In the U.S., the stress of the Iraq War—the drain on the economy, the loss of life and limb—brought extremists to power in Congress in 2006. Two years later, they took the White House. President Obama helped bring the Muslim Brotherhood to power in Egypt (temporarily, fortunately for us), waged an illegal war in Libya (effectively on the side of Al Qaeda), and tried to intervene illegally in Syria (which would have helped ISIS). Just last week, the President made the case that the Christian-dominated West lacks moral authority to stand up to the Islamofascists. We shouldn’t get on our “high horse,” he said. Without the 9/11 attack, which led directly to the Iraq War, it’s highly unlikely that Americans would have elected an extremist as President.
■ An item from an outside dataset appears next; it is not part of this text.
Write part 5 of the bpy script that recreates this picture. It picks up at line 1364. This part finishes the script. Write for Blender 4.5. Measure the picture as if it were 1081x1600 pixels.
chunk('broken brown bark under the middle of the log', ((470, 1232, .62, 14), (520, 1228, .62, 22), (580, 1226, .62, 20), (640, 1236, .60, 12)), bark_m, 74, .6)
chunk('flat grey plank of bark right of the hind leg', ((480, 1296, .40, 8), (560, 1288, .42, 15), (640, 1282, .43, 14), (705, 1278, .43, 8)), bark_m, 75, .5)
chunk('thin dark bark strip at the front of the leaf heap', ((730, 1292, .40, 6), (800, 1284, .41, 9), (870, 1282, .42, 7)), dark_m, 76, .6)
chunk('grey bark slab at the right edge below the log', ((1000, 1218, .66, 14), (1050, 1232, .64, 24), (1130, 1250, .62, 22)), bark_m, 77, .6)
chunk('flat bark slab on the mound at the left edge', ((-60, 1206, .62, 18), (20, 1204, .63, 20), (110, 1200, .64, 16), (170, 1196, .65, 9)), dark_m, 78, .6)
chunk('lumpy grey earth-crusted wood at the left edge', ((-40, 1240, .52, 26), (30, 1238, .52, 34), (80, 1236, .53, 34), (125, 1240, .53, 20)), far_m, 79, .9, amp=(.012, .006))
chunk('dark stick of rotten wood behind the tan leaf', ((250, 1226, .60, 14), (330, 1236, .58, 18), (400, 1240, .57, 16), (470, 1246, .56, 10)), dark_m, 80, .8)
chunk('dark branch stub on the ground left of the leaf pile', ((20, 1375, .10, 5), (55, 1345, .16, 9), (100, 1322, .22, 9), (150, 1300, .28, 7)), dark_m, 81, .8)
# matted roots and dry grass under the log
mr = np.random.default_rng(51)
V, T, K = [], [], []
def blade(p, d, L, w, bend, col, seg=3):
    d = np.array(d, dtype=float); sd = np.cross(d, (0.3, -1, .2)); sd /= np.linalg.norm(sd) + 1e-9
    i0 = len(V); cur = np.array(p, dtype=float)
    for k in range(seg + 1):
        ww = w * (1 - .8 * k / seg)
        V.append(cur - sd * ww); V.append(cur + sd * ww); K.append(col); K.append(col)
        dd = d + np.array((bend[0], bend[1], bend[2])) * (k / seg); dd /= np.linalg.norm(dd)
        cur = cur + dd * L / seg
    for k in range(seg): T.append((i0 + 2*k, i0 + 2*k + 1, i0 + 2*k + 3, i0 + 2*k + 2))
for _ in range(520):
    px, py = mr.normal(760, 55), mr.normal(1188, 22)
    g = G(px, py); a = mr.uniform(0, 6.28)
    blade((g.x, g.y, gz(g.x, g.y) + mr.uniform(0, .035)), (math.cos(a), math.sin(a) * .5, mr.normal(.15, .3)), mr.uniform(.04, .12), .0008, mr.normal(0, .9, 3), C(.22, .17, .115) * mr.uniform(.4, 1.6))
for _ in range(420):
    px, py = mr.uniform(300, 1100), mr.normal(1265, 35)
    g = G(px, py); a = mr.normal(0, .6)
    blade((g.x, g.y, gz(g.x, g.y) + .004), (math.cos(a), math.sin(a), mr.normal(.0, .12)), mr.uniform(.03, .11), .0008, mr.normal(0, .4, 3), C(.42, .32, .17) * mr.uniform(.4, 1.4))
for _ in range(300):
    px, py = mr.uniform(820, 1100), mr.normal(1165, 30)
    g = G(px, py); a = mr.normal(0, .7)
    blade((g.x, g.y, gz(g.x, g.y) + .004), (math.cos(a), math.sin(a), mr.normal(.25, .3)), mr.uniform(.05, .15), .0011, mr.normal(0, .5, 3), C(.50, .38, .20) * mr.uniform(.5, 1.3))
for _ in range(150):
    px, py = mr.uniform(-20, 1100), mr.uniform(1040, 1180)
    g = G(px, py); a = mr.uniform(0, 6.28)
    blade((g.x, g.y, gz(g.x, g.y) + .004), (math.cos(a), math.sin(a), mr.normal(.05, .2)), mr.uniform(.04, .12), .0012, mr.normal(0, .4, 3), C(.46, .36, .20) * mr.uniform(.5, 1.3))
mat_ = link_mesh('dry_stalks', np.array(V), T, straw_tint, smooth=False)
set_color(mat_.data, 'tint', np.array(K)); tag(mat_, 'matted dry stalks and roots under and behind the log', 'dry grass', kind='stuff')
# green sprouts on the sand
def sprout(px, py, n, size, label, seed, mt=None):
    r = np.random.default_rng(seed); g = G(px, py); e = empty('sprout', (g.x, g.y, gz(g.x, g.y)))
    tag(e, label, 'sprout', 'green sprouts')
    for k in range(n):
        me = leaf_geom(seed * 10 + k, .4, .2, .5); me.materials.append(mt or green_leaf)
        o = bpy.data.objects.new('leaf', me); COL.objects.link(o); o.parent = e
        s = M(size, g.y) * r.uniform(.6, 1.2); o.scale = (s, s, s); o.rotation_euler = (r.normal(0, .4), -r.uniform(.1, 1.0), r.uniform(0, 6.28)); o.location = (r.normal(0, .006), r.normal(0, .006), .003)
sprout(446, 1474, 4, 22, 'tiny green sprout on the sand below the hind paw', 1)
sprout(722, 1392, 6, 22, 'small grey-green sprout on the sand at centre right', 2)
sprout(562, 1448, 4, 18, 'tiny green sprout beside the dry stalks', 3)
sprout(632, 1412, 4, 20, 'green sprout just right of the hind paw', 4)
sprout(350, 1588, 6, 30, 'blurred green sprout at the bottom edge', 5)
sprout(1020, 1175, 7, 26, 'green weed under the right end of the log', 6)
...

Another effect of the government’s response to 9/11: illegal spying by government agencies, such as the NSA’s systematic violation of the 4th Amendment, which undermined Americans’ faith in their own government.
In countless ways, we are a weaker country today than we were before 9/11. We are poorer and less free, and less able to oppose the Islamofascists in the struggle for the hearts and minds of Muslims and people in the Muslim-dominated world.
The Islamofascists know what they are doing. They are in it for the long haul. As I’ve half-joked, these are people who refer to events of the 11th Century in sentences that begin, “Recently…”
Monsters they are. Fools they are not.